The Company was in compliance with the covenants at January 31, 2025. The amount available to be drawn under the credit facilities is a function of eligible finance receivables and inventory. Based upon eligible finance receivables and inventory at January 31, 2025, the Company had additional availability of approximately $45.0 million under the revolving credit facilities.
Under the existing terms of the loan and security agreement, as amended, for the revolving credit facility, the facility is scheduled to mature in March 2027.

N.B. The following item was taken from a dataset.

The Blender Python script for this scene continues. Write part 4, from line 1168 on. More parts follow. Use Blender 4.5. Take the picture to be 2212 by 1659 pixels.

Non-Recourse and Recourse Notes Payable
The Company has issued six separate series of asset-backed non-recourse notes (known as the “2022 Issuance”, “2023-1 Issuance”, “2023-2 Issuance”, “2024-1 Issuance”, “2024-2 Issuance” and "2025-1 Issuance"). All six issuances are collateralized by installment sale contracts directly originated by the Company. Credit enhancement for the non-recourse notes payable consists of overcollateralization, a reserve account funded with an initial amount of not less than 2.0% of the pool balance, excess interest on the auto finance receivables, and in some cases, the subordination of certain payments to
noteholders of less senior classes of notes. The timing of principal payments on the non-recourse notes payable is based on the timing of principal collections and defaults on the related auto finance receivables. In December 2023, the Company fully paid off the 2022 Issuance. The debt related to the remaining term securitization transactions accrues interest at fixed rates and has scheduled maturities through January 22, 2030, June 20, 2030, January 21, 2031, August 20, 2031, and November 20, 2031, respectively, but may be repaid earlier, depending upon collections from the underlying auto finance receivables. The original principal balance and weighted average fixed coupon rate for the five securitizations are as follows:
Original Principal Balance
(in thousands)
Weighted Average
 Fixed Coupon Rate
2023-1$400,200 8.68 %
2023-2360,300 8.80 %
2024-1250,000 9.50 %
2024-2300,000 7.44 %
2025-1
200,000 6.49 %
On July 12, 2024, the Company’s principal operating subsidiary, America’s Car Mart, Inc., and a newly formed affiliate entered into a loan and security agreement under which the Company’s affiliate borrowed $150 million in funding through an amortizing warehouse loan facility collateralized by installment sale contracts directly originated by the Company’s operating subsidiaries. The Company used the funding from the warehouse loan facility to pay down outstanding amounts borrowed under the Company’s revolving line of credit to fund its finance receivables. The loan and security agreement provided for additional borrowing availability, subject to the terms and conditions of the agreement, and recourse against the Company with respect to up to 10% of the aggregate amount borrowed under the warehouse facility payable. Interest on any outstanding balances accrues at a rate of SOFR plus 350 basis points, with a scheduled maturity date of July 12, 2026. In October 2024, the Company used the proceeds from its 2024-2 Issuance to pay down the outstanding balance under the warehouse loan facility. No debt was outstanding under the warehouse loan facility as of January 31, 2025.